Thursday 11 May 2023: Losing track of time

Image by Myriams-Fotos from Pixabay

I’m losing all track of time this week… this month, if truth be known. It must be all of these extra bank holidays that we’re getting.

My little road trip on Tuesday wasn’t as productive as I hoped, but I did get a lot of reading done while we waited in the car. When we were almost at our destination, just north of the River Humber, we stopped off at a petrol station to buy a picnic.

Once there, the poet changed into high-vis work-wear, steel-toe-cap boots, safety specs and hard hat, and I took the dog for a very short walk around the car park. Then I settled down with my Kindle to carry on reading a book I’ve been on with for NetGalley for far too long. It’s taken me a long time to get into this one, but I loved the premise so much I wanted to finish it. And on Tuesday evening I made a great dent in my progress. I also downloaded the latest book I’d recently been approved for. There must have been a 3G connection somewhere, because the Paperwhite downloaded it all by itself. (Just one of the many reasons I prefer the Paperwhite over anything else.)

I hauled out some work and, following a brainwave, made a note in my touchy-feely notebook for a good and proper ending to my short story Autumn Fayre. I made another note to check that The Kite Festival is in the current 10-project 2-ring binder. (It is.) Then I tried to remember the titles of the remaining stories that were also in the folder and could only come up with three all together, including Autumn Fayre and The Kite Festival. Duh!

Once he had finished with the day shift workers he wanted to talk to, the poet came back to the car so that we could eat our picnic together. He had to go back at 7pm to speak to the night shift workers and I finished another chapter of my book before starting work on The Fool, which I’d taken with me.

I read through some of what I’d already written so that I could work out how to lead into the next scene. Decision made, I wrote down the day’s date (I always do that when writing in my notebooks so I know how long something has taken me from inception), the scene number and the scene title, and underlined it all… just as the poet returned to the car.

9 May 2023

Scene 7 The Fitzhenry Quarry (dis.)

And that was it. That was all I managed. Still, broke the back of it, I suppose… And yes, the date and the scene name are double-underscored and the scene number is single-underscored.)

Once he’d removed his work-wear, etc, we drove for forty minutes to the coast and we went for a quick walk along the sea front. The tide was in, which is unusual for Cleethorpes, but down below where we park during peak time, when the dog isn’t allowed on the main beach, there’s a bit of beach that doesn’t get much sea and the foot/cycle path runs alongside it.

So, on to Wednesday… and another late start for me. The dog woke me up at stupid o’clock but went straight back to sleep, then he woke me up again at about 5am to go out. Then the poet was up early to go on another long-distance drive, but at least he was coming back the same day.

Over breakfast I caught up on social media and emails and I shared a few news stories that caught my eye.

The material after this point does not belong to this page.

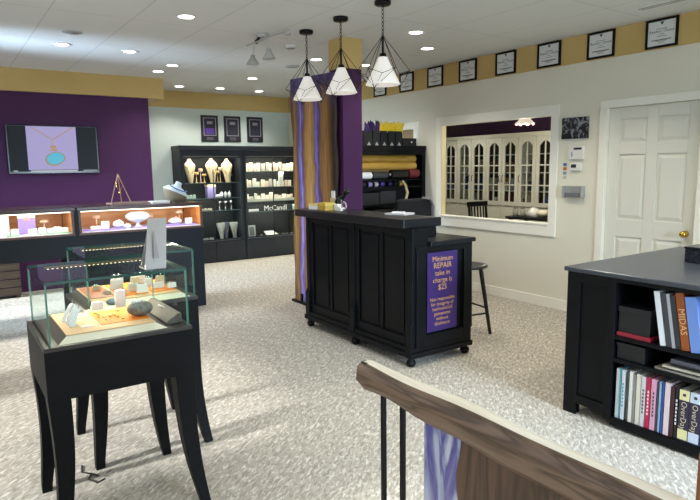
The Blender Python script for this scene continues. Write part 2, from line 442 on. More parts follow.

Once I was in my office, the dog let me know that he didn’t want the basket that was already in there, he wanted the one he sleeps in at night. The one he sleeps in at night is a memory foam basket; the one in the office is just a regular fur-lined high-walled soft basket. At first he went and got in the office basket, and then he went and got in the night-time basket and gave me one of those looks. I swapped them out and he went straight in the night-time basket (now in the office) and straight to sleep!

I started the day by looking to see why a Substack post hadn’t auto-posted but when I got there it was because I’d scheduled it for 7pm instead of 9am, so that one was on me. I removed the schedule and posted it straight away, then shared it to social media. I created the next one to schedule, to post next Monday, and I updated the Trello board. The next Substack post will be up to date with all of the others, starting with the writing prompts for October. I just have to start the date work for those…

While I was on Trello, I updated the NetGalley board as well, adding on three or four books I’d recently been approved for. Then I went to Vocal to share another post on Ko-fi, this time a short story, and I shared that to social media too.

Twitter hasn’t been liking the pictures on the posts, so for the first time I used one of the ‘assets’ that Substack sent me to promote the story that was published yesterday. And then I went into LinkedIn and shared a couple of posts there, both from Substack.

By the time I’d done all of that I felt as though I’d done a full day’s work! I made myself a sandwich and settled down to read a couple of blogs and ended up falling down a rabbit hole for a bit.

After dinner I turned to the probate. It’s all done via online portal, which is a bit too much of a faff for me. They want a proper paper bank statement sent to my current address in the last 3 months. Who has proper paper bank statements these days? I can’t even remember the last time I saw one. And I can’t send them my photo ID through the post, I have to pay a solicitor or the post office to certify copies for me and send those… and that’s AFTER I’ve even found a solicitor or a post office.

Not a happy bunny there. They want everything done via their digital portal, including digital signatures, and then they want a paper bank statement?

I printed off the additional chapters I asked an author for, for the book I’ve been editing. Once I’ve copy edited those, I’ll tack them onto the end of the original and then do the electronic edit.

Finally, I made the changes to Autumn Fayre and sent it off.